__REQUIRED WORK__. Copy out every record precisely.

---------- DATASET CONTENT ----------

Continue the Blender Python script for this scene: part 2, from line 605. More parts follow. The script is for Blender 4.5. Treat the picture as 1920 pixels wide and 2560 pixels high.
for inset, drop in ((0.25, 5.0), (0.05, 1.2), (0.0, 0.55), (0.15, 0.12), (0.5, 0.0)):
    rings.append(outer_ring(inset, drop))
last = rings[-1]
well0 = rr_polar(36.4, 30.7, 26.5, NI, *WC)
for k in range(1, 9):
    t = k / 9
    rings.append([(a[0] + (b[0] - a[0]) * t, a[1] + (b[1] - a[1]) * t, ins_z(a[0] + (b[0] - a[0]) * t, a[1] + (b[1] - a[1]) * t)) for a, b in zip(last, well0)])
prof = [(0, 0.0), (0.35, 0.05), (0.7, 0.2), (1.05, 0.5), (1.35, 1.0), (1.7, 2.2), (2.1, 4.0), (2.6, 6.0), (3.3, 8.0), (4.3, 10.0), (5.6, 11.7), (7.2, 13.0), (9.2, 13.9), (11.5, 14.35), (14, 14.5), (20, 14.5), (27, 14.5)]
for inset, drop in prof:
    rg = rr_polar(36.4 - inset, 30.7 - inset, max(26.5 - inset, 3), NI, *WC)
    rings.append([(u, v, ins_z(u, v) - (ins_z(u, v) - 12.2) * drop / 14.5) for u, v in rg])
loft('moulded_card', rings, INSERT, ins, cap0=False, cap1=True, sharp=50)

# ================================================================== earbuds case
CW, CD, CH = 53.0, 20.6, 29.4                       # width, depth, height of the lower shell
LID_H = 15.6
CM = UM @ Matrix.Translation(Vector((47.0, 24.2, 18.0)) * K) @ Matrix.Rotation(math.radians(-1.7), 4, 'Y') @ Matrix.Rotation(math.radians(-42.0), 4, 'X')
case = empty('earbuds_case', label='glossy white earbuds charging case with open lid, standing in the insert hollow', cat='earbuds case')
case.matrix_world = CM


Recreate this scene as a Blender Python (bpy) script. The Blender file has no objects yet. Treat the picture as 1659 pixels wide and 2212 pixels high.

----------

__CORRECT RESPONSE__.
Continue the Blender Python script for this scene: part 2, from line 605. More parts follow. The script is for Blender 4.5. Treat the picture as 1920 pixels wide and 2560 pixels high.
for inset, drop in ((0.25, 5.0), (0.05, 1.2), (0.0, 0.55), (0.15, 0.12), (0.5, 0.0)):
    rings.append(outer_ring(inset, drop))
last = rings[-1]
well0 = rr_polar(36.4, 30.7, 26.5, NI, *WC)
for k in range(1, 9):
    t = k / 9
    rings.append([(a[0] + (b[0] - a[0]) * t, a[1] + (b[1] - a[1]) * t, ins_z(a[0] + (b[0] - a[0]) * t, a[1] + (b[1] - a[1]) * t)) for a, b in zip(last, well0)])
prof = [(0, 0.0), (0.35, 0.05), (0.7, 0.2), (1.05, 0.5), (1.35, 1.0), (1.7, 2.2), (2.1, 4.0), (2.6, 6.0), (3.3, 8.0), (4.3, 10.0), (5.6, 11.7), (7.2, 13.0), (9.2, 13.9), (11.5, 14.35), (14, 14.5), (20, 14.5), (27, 14.5)]
for inset, drop in prof:
    rg = rr_polar(36.4 - inset, 30.7 - inset, max(26.5 - inset, 3), NI, *WC)
    rings.append([(u, v, ins_z(u, v) - (ins_z(u, v) - 12.2) * drop / 14.5) for u, v in rg])
loft('moulded_card', rings, INSERT, ins, cap0=False, cap1=True, sharp=50)

# ================================================================== earbuds case
CW, CD, CH = 53.0, 20.6, 29.4                       # width, depth, height of the lower shell
LID_H = 15.6
CM = UM @ Matrix.Translation(Vector((47.0, 24.2, 18.0)) * K) @ Matrix.Rotation(math.radians(-1.7), 4, 'Y') @ Matrix.Rotation(math.radians(-42.0), 4, 'X')
case = empty('earbuds_case', label='glossy white earbuds charging case with open lid, standing in the insert hollow', cat='earbuds case')
case.matrix_world = CM


Recreate this scene as a Blender Python (bpy) script. The Blender file has no objects yet. Treat the picture as 1659 pixels wide and 2212 pixels high.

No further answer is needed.